1981: Six years after Bruce’s death, the partnership became Starker Forests Inc. with T.J. as chairman. The company’s land holdings had grown to about 50,000 acres in 10 Oregon counties.

*Over the years, T.J. builds 10 homes in Corvallis and constructs the Peak Plywood Plant with 10 stockholder employees (including his son Bruce, and son-in-law Kermit Roth), three sawmills and six industrial buildings.

*1983: T.J. Starker passes away in March. His memorial service is held in Avery Park.

1987: Barte Starker appointed to new seven-member Board of Forestry by Gov. Neil Goldschmidt.

1980s-2000s: Latest generations of Starkers: Barte and his wife Patricia Lemon, had twin girls Wendy and Sally. Bond and Marilyn J. McCornack Starker, had a son and daughter, James and Anna. Sally recently had a son. Anna has two children. All of that generation and their spouses are active in the management of the company.
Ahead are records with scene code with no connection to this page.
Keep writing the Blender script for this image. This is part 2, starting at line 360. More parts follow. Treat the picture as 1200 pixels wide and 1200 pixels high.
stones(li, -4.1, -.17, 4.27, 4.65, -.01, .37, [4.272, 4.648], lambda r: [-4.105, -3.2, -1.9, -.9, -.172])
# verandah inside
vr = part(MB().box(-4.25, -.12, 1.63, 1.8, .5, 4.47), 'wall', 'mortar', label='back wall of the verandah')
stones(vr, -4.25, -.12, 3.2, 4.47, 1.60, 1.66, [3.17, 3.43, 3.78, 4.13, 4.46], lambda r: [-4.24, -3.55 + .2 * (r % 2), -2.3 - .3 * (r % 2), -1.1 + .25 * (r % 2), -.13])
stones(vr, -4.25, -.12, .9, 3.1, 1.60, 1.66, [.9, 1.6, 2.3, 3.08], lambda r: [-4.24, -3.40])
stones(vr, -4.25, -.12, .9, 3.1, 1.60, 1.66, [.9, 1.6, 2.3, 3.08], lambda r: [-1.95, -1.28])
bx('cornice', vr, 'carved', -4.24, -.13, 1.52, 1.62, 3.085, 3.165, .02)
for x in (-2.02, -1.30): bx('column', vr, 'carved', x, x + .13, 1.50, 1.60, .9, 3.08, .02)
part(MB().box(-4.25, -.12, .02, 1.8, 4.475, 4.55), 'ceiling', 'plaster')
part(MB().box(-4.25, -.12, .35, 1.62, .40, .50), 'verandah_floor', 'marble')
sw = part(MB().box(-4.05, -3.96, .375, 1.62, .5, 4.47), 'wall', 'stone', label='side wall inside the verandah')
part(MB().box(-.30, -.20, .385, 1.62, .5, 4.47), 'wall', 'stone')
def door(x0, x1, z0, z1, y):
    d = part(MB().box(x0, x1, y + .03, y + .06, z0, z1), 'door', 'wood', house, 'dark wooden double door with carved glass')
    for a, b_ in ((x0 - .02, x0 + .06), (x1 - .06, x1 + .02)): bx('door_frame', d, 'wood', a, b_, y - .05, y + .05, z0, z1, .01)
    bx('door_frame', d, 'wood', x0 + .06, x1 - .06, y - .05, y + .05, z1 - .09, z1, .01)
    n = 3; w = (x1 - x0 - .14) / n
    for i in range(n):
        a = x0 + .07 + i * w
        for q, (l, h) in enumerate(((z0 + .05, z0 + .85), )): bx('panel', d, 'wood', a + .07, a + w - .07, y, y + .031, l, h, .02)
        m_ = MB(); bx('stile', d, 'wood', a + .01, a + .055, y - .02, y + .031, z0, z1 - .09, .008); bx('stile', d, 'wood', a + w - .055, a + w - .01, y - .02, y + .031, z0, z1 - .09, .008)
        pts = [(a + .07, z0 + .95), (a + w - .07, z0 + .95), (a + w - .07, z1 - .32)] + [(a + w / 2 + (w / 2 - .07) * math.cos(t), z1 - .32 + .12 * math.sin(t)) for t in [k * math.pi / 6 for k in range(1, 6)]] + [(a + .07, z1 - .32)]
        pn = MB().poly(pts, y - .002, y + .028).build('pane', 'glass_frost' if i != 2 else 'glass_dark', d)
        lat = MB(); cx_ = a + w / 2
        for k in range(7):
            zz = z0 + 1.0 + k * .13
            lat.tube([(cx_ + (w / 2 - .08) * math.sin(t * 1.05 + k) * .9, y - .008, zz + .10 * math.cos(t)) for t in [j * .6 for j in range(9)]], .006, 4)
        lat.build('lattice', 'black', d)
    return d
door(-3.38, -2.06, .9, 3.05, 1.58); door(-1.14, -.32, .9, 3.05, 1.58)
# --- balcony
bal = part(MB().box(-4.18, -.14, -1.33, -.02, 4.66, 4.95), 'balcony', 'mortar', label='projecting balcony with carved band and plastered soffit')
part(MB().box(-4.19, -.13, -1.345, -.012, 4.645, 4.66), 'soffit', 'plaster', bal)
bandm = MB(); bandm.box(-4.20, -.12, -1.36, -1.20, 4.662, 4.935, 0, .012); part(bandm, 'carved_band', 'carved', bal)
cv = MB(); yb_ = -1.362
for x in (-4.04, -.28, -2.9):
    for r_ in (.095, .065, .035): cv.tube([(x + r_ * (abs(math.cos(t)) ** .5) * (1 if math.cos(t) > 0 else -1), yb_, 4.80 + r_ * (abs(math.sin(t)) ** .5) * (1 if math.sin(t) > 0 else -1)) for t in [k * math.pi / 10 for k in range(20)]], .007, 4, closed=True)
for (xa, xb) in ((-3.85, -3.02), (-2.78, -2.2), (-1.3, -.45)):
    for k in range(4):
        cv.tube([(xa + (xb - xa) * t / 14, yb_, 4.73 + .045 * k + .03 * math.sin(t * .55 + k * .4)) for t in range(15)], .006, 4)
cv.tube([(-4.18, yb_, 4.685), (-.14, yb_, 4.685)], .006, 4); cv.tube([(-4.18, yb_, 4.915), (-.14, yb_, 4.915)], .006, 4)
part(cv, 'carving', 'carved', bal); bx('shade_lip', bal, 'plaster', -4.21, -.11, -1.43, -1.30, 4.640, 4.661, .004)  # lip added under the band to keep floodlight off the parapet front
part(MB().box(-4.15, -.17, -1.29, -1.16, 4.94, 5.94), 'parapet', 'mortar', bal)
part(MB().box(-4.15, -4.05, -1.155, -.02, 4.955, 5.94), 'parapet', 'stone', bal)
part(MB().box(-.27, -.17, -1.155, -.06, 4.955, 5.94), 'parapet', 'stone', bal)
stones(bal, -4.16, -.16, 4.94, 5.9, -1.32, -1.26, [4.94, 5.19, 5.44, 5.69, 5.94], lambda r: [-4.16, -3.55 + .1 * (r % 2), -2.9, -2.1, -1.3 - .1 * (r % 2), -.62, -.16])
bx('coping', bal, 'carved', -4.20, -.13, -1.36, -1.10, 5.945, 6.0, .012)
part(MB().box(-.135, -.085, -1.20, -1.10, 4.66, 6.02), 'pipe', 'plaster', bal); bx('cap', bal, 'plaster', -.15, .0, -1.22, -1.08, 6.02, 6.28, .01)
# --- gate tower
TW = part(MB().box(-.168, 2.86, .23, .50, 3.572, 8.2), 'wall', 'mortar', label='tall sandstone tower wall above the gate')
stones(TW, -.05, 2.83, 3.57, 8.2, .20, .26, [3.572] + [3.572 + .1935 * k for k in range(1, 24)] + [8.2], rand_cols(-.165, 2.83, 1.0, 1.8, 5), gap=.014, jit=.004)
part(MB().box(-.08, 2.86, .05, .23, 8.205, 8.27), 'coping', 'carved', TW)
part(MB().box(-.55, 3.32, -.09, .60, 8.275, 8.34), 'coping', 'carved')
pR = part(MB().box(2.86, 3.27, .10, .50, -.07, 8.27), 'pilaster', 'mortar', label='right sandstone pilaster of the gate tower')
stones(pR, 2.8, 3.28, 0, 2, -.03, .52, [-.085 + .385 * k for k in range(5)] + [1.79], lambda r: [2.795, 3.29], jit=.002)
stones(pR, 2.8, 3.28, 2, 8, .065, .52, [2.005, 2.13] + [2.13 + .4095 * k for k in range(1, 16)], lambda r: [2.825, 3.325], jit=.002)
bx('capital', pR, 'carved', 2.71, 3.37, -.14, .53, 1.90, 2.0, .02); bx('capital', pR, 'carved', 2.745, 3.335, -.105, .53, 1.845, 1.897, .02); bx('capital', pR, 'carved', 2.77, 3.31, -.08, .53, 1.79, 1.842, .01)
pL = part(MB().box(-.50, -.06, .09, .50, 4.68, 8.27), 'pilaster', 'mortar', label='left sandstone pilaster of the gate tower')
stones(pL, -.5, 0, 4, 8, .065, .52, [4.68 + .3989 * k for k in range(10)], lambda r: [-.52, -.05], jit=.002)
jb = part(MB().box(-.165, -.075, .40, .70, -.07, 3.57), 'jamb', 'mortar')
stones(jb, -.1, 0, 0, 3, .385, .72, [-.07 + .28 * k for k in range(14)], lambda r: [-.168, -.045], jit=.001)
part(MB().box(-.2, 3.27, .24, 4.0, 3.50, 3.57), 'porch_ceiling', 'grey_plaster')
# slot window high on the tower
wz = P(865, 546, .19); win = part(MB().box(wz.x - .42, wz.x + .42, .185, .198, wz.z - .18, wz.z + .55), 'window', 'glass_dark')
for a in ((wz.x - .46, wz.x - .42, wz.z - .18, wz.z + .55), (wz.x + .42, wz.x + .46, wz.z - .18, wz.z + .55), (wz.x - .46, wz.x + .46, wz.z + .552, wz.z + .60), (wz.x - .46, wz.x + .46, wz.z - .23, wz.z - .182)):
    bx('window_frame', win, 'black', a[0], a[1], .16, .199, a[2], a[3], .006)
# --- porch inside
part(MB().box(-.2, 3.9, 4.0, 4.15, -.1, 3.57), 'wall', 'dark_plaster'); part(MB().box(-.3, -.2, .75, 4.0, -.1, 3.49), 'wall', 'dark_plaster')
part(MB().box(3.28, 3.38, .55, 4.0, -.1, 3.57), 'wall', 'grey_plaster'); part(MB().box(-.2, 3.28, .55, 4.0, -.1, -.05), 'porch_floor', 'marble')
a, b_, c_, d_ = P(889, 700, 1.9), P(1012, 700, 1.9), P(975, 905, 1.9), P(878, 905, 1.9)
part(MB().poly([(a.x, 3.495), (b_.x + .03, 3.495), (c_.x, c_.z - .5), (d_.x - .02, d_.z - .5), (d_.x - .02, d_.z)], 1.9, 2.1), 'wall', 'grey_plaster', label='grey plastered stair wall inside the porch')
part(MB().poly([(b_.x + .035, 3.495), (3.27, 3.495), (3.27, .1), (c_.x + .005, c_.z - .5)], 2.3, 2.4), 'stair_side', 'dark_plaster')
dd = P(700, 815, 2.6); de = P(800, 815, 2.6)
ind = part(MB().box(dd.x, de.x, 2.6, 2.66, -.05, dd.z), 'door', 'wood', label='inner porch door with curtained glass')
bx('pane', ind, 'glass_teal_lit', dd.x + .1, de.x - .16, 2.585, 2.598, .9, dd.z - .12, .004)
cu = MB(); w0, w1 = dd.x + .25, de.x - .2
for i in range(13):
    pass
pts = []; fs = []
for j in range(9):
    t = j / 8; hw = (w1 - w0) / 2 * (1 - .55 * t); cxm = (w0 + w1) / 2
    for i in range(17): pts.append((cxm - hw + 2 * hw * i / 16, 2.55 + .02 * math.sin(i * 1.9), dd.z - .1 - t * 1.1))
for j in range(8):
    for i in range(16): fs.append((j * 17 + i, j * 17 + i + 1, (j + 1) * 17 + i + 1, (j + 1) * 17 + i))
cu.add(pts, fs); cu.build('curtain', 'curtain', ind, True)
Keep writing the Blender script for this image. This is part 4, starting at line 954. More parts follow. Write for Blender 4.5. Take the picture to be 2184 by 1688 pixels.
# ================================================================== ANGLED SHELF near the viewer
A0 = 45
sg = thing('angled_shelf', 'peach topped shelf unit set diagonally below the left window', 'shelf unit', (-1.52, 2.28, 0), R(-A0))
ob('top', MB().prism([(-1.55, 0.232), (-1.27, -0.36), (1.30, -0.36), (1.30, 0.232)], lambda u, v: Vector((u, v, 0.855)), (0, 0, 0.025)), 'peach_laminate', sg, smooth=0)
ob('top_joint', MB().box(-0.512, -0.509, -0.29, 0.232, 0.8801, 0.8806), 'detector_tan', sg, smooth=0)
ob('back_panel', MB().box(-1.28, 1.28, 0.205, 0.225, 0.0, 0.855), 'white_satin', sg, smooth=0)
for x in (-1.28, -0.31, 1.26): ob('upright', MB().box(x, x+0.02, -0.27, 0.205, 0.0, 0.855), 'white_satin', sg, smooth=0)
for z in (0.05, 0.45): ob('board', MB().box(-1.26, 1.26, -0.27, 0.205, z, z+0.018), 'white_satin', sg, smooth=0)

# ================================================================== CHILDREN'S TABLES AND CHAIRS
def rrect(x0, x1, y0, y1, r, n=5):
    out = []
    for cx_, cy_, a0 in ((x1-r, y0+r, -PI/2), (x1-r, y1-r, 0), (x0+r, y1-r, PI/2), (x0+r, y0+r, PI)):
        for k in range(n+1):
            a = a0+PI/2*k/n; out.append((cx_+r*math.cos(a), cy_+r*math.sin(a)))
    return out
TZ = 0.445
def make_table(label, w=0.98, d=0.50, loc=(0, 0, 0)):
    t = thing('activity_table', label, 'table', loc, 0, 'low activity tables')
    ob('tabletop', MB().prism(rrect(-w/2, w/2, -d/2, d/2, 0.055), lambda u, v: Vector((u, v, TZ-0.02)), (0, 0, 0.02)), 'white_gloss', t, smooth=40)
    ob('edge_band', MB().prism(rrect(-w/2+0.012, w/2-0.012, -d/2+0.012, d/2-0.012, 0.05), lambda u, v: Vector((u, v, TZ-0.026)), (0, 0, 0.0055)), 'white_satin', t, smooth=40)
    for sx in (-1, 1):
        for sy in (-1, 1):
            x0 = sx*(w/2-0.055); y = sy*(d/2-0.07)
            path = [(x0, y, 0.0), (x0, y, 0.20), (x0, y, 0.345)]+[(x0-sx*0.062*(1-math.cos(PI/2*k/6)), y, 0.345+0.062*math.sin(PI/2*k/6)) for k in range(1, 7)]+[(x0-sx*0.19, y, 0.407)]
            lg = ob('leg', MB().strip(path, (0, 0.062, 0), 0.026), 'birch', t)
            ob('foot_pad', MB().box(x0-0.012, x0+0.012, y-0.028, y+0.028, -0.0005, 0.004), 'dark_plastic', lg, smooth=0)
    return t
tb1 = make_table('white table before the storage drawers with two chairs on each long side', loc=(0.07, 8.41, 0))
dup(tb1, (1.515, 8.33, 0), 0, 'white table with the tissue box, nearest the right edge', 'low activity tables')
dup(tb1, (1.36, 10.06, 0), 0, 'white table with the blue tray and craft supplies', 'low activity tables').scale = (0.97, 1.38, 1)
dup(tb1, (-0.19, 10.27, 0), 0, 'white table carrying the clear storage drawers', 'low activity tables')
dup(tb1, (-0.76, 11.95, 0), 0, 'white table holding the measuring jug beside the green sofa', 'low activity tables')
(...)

The twins are spearheading efforts to promote more recreation opportunities in Starker Forests.

2011: Starker Forests will celebrate its 75th anniversary with an open house on July 23, commemorating T.J. Starker’s first timberland purchase in 1936. The company today holds approximately 80,000 acres of forest land in Benton, Lane, Lincoln, Linn, and Polk counties and directly employs about 20 people.

Information from “Starker Forests: The Legacy of T.J. Starker,” by Jim Fisher, Oregon Color Press, April 1991.